Des divergences qui entravent la souveraineté européenne
Si l’Enisa fait si peu l’unanimité, c’est en grande partie à cause des profondes différences entre les pays membres de l’Union Européenne, en matière de capacité militaire d’une part, mais également de standard réglementaire par exemple. Les 27 sont divisés en plusieurs groupes en fonction de leur niveau de préparation sur la question cyber, avec un petit groupe de pays, notamment la France et l'Allemagne, en tête. Les pays les plus avancés s'inquiètent en particulier de l'idée de faire de l'ENISA le seul certificateur en matière de cybersécurité au niveau européen, car cela les priverait de leur capacité à refuser des produits certifiés par l'ENISA même s'ils ne sont pas suffisamment protégés. Du point de vue français, remplacer l’ANSSI par l’Enisa reviendrait à régresser fortement en matière de cybersécurité.

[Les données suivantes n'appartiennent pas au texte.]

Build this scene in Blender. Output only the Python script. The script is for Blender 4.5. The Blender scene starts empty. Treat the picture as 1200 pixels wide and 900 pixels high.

Pour l’instant, ces divergences européennes profitent aux États-Unis qui fournissent une aide technique à certains pays européens qui la sollicitent, dans le cadre d'opérations appelées "Hunt Forward Operations" (HFO), notamment en Lituanie et en Croatie. Cette méthode n'est pas appréciée à Paris où elle est considérée comme une intrusion américaine dans les réseaux européens, qui pourrait avoir des implications en termes de souveraineté en raison des risques d'espionnage. Le CyberCo, dont la France est à l’origine, se veut donc un moyen de renforcer l’indépendance européenne. En effet, ce rendez-vous doit accélérer le déploiement des unités d’interventions cyber du programme MICNET, et ainsi mettre en place une alternative aux HFO américaines.